Moral realism is the view that there are objective moral facts, and that at least some moral claims are literally true in virtue of those facts; antirealism denies the existence of such mind-independent moral facts, whether by holding that moral claims are systematically false (error theory) or by reconstruing their function as non-fact-stating.

Scope

This area covers the central ontological debate of metaethics: do moral properties and facts exist mind-independently, the way physical facts are taken to, or are moral claims projections of human attitudes, conventions, or errors? It surveys robust (non-naturalist) realism, naturalist realism, and the family of antirealist positions — error theory, projectivism, quasi-realism, and constructivism — together with the arguments that divide them, including the argument from disagreement and the 'queerness' objection.

Sub-topics

Core questions

  • Are there moral facts, and if so are they mind-independent?
  • If moral claims aim to describe facts, are any of them ever true?
  • Does widespread and persistent moral disagreement count against the existence of objective moral facts?
  • Can a realist explain how we come to know moral facts, and an antirealist explain the apparent objectivity of moral discourse?

Key concepts

  • mind-independence
  • objectivity
  • moral facts and properties
  • argument from queerness
  • argument from disagreement
  • stance-independence

Key theories

Robust (non-naturalist) moral realism
There are mind-independent moral facts that are not reducible to natural facts; moral properties are real but sui generis.
Moral error theory
Moral claims purport to state objective facts but there are no such facts, so all positive moral claims are uniformly false.
Quasi-realism
Starting from an expressivist account of moral judgement, it aims to earn the right to realist-sounding talk of moral truth, facts, and knowledge without positing mind-independent moral facts.

History

The modern realism debate is often dated to G. E. Moore's anti-naturalism early in the twentieth century, but its sharpest contemporary form emerged after J. L. Mackie's 1977 argument that ordinary moral thought presupposes objective values that do not exist.
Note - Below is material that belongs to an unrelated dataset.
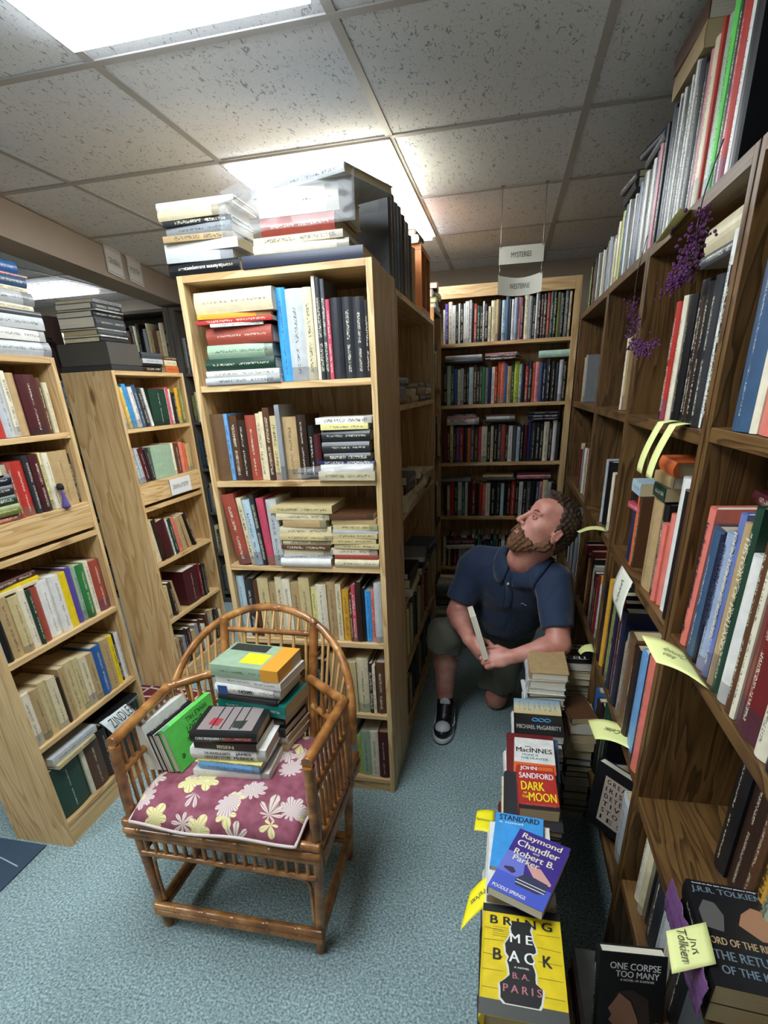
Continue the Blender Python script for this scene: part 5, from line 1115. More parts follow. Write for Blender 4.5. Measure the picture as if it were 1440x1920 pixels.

The 1980s and 1990s saw a vigorous realist revival — Boyd's and Brink's naturalist realism, Shafer-Landau's non-naturalism — answered by Blackburn's quasi-realist reconstruction of antirealism.

Debates

The argument from queerness
Mackie argued that objective values would have to be metaphysically and epistemologically 'queer' — unlike anything else in the universe — giving reason to doubt they exist; realists reply that the charge either begs the question or proves too much.
Whether disagreement undermines realism
Antirealists treat deep, persistent moral disagreement as evidence against objective moral facts, while realists argue such disagreement is explicable by non-moral error, bias, and differing circumstances.

Key figures

  • J. L. Mackie
  • Russ Shafer-Landau
  • David Brink
  • Simon Blackburn
  • Geoffrey Sayre-McCord

Related topics

Seminal works

  • mackie1977
  • shaferlandau2003
  • brink1989
  • blackburn1993

Frequently asked questions

Is moral realism the same as moral absolutism?
No. Moral realism is a claim about whether moral facts exist objectively; absolutism is a normative claim that some acts are always wrong. A realist can hold that moral truths are context-sensitive, and an antirealist could still endorse exceptionless rules.
Does antirealism imply that anything goes?
Not necessarily. Quasi-realists and constructivists argue that one can preserve robust moral standards, criticism, and improvement without positing mind-independent moral facts.